Sometimes you need to be startled into action when it comes to investing. It's easy to come up with excuses not to begin placing money in the markets and saving for retirement. Armed with the right information, however, most people would likely choose to invest rather than stay on the sidelines.

Perhaps it's time to digest these eye-opening facts and realize that waiting to invest could be a big mistake.

1. The average retirement savings is measly

According to a 2016 survey from the Transamerica Center for Retirement Studies, baby boomers have an average retirement savings of $147,000. Those from Generation X have an average $69,000, while millennials have $31,000 saved. Those figures have probably risen slightly in the last two years, but are still well shy of the totals necessary for a comfortable retirement.

Older people approaching retirement age may have held off investing in their earlier years and are now playing catch up. Younger people have more time to invest and get to where they need to be — but the longer they wait, the harder it gets. (See also: 7 Retirement Planning Steps Late Starters Must Make)

2. You may be retired longer than you worked

Imagine starting work at 21 and retiring at 60. That's 39 years in the workforce. If you live to 100, that's an additional 40 years — longer than the time you spent working! People are living longer these days, so it's not uncommon to see retirees still kicking it well into their 90s and beyond. In some cases, retirements are stretching past 40 years. Are you doing all you can to allow your money to last that long? Smart investing may be the only way to accumulate enough cash to support a retirement of that length. (See also: 5 Ways Longevity Is Changing Retirement Planning (And What to Do About It))

3. Very few people get a pension these days

Defined benefit plans, in which a company guarantees workers a specific amount of money each year in their retirement, have been going away fast. Today, only 13 percent of nonunion private sector workers have access to a defined benefit plan, according to the Bureau of Labor Statistics.

Instead, most companies now only offer defined contribution plans, such as a 401(k). With these plans, workers must invest their own money, and companies may offer to match a certain percentage of contributions (some don't). If you're in the workforce, it's likely incumbent upon you to take charge of your own retirement savings. (See also: If You're Lucky Enough to Receive a Pension, Here Are 6 Things You Need to Do)

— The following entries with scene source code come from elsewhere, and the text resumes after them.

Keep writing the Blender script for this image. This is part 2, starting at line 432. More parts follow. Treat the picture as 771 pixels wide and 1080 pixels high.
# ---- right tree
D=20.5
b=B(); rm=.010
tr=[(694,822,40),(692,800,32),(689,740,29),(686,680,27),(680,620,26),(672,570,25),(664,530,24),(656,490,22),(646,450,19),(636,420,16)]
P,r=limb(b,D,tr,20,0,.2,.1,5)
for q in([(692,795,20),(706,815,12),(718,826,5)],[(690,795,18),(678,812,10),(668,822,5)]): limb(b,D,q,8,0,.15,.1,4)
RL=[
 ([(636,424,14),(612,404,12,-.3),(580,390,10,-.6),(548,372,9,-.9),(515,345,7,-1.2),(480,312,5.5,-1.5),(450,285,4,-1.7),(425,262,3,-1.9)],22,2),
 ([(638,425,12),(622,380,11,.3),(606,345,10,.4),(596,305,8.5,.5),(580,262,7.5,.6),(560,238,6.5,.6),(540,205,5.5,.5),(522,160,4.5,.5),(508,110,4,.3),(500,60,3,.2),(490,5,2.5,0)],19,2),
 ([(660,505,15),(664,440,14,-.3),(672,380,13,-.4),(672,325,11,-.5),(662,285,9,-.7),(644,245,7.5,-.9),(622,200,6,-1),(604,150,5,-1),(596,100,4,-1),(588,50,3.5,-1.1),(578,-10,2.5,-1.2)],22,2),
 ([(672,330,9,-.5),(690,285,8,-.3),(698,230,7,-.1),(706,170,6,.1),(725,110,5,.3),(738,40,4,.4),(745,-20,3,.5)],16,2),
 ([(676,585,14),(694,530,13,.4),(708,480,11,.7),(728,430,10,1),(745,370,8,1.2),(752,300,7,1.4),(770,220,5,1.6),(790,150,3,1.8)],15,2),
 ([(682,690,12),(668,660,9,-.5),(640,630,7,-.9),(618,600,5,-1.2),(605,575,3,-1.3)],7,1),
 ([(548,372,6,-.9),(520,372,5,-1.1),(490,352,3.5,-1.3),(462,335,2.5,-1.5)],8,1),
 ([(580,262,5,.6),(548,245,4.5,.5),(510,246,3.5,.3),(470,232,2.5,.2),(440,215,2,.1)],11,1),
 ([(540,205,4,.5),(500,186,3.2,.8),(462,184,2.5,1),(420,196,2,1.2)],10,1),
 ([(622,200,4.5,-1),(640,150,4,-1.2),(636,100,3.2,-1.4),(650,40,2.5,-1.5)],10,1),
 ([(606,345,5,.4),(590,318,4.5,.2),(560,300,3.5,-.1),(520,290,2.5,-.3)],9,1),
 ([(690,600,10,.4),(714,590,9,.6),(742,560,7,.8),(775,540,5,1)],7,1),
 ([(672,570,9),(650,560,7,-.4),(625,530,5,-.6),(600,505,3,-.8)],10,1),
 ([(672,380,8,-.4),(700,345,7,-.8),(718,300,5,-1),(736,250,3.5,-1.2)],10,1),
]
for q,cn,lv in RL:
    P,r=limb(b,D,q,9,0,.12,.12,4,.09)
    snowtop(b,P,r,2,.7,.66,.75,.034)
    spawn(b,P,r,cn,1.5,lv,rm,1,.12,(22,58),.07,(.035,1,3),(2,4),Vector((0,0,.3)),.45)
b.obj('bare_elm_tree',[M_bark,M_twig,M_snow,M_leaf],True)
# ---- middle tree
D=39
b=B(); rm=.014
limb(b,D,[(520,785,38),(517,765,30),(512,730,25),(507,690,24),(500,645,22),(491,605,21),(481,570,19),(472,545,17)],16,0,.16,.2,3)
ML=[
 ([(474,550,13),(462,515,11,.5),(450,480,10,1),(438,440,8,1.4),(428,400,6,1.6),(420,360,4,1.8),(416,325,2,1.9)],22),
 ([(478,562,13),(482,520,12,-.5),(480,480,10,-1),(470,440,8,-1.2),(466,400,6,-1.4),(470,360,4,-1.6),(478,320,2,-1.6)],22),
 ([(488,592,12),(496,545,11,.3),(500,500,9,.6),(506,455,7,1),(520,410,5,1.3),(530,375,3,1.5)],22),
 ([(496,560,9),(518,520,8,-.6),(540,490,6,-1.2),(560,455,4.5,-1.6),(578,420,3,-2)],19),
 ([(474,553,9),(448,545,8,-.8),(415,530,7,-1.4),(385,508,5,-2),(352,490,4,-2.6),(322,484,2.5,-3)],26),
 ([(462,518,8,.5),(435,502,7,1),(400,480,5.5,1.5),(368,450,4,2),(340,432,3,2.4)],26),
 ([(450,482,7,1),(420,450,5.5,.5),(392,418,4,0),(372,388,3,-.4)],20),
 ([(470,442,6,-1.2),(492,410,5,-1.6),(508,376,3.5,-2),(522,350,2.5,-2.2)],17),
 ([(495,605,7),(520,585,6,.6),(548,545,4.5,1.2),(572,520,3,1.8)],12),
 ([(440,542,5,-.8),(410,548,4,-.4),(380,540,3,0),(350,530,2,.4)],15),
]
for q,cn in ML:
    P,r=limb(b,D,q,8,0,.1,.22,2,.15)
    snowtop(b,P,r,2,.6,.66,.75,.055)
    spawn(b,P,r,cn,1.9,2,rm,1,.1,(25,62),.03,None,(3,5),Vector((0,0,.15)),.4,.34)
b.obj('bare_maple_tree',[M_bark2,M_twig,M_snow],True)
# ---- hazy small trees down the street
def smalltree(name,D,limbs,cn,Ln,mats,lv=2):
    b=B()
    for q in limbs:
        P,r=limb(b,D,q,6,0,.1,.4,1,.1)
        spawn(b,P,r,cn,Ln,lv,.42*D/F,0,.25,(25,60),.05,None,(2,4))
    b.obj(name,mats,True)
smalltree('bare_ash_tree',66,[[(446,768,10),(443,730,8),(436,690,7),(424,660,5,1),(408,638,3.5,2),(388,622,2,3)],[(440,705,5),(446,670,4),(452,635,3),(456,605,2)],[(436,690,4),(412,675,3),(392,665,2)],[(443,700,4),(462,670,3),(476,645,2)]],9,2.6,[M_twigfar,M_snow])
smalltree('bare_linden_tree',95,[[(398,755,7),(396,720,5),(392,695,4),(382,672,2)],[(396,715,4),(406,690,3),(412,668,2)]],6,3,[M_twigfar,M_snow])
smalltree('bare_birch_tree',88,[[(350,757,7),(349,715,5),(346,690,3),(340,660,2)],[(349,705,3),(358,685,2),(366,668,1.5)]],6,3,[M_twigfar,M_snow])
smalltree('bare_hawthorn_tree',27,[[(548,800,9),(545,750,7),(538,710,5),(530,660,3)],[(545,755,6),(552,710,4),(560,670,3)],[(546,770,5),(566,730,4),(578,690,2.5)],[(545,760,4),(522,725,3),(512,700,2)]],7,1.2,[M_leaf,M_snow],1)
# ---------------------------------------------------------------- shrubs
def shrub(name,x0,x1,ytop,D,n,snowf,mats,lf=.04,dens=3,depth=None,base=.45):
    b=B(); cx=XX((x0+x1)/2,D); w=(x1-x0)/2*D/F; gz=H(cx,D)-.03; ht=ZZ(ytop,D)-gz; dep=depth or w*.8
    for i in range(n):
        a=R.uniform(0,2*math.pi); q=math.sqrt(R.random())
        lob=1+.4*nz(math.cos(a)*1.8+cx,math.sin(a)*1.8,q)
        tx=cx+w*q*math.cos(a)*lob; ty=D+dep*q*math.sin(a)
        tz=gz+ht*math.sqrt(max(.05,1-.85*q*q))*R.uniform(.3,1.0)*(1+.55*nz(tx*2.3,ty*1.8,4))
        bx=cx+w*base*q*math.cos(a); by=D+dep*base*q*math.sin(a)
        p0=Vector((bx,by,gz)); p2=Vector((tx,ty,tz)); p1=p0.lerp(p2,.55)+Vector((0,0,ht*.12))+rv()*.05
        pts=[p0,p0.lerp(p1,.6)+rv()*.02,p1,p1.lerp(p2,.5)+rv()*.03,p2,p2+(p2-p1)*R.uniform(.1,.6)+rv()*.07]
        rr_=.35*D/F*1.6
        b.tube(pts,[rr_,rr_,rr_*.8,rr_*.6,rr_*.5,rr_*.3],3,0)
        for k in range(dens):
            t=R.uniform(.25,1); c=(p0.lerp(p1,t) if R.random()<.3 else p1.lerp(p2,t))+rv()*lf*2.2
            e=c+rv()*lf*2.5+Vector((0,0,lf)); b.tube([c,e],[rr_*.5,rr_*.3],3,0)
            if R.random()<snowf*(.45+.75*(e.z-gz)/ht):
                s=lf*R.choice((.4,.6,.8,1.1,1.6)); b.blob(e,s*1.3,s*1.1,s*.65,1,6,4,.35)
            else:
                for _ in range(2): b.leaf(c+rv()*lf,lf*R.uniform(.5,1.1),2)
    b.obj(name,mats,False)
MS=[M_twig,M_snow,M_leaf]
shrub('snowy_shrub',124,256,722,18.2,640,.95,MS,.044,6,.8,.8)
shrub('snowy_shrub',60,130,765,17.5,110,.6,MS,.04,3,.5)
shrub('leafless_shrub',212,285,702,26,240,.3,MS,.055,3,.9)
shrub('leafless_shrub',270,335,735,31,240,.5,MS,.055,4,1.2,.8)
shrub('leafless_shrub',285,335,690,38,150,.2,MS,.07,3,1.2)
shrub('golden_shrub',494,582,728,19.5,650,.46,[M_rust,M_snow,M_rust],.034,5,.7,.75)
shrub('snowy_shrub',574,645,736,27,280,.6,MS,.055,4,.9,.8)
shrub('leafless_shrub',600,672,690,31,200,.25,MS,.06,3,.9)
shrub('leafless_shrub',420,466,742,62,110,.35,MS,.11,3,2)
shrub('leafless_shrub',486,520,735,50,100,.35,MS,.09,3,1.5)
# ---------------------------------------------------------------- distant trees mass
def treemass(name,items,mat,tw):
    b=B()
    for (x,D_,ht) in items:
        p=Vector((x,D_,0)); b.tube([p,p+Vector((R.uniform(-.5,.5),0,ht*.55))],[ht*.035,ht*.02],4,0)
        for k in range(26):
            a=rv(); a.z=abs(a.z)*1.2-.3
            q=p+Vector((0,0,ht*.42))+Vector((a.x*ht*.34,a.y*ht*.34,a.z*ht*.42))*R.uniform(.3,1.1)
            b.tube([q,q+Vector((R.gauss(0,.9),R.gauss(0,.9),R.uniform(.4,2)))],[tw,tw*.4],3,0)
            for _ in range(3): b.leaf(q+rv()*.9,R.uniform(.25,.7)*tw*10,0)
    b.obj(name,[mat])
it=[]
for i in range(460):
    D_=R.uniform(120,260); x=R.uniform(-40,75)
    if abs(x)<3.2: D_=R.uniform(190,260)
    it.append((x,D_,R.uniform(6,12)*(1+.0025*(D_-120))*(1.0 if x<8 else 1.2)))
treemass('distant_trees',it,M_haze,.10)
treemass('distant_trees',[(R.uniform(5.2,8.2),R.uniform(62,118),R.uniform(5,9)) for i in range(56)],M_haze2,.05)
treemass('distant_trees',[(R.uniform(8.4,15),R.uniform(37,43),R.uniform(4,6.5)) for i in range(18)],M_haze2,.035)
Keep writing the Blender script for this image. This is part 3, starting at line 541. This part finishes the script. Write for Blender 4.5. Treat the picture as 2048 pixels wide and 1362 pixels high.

4. Half of workers say they'll probably work during retirement

Isn't the entire idea of retirement to stop working? For many people, ceasing to work entirely just isn't in the cards. The Transamerica survey revealed that about half of all workers — including baby boomers, Gen Xers, and millennials — expect to work at least part-time during retirement. Working is fine if you want to, but if you dread the idea of punching a clock in your old age, invest now.

5. About 20 percent of seniors rely on Social Security for nearly everything

Social Security is certainly better than nothing if you're retired, but it's not a lot of money. The maximum Social Security benefit for 2018 is $2,788 per month, or about $33,500 a year, if you retire at age 66. You could get up to $3,698 monthly if you are willing to wait until age 70 begin accepting payments.

You won't starve, but you're not going to be cruising the Mediterranean, either. And yet, roughly one in five Americans over 65 rely on Social Security for 90 percent or more of their income, according to a 2015 study from AARP. There are some states where this figure rises to more than one in three older residents. This is a startling figure when you consider that Social Security is currently running a deficit. Invest now, so that Social Security can be like icing on your retirement cake. (See also: 5 Questions to Ask Before You Start Claiming Your Social Security Benefits)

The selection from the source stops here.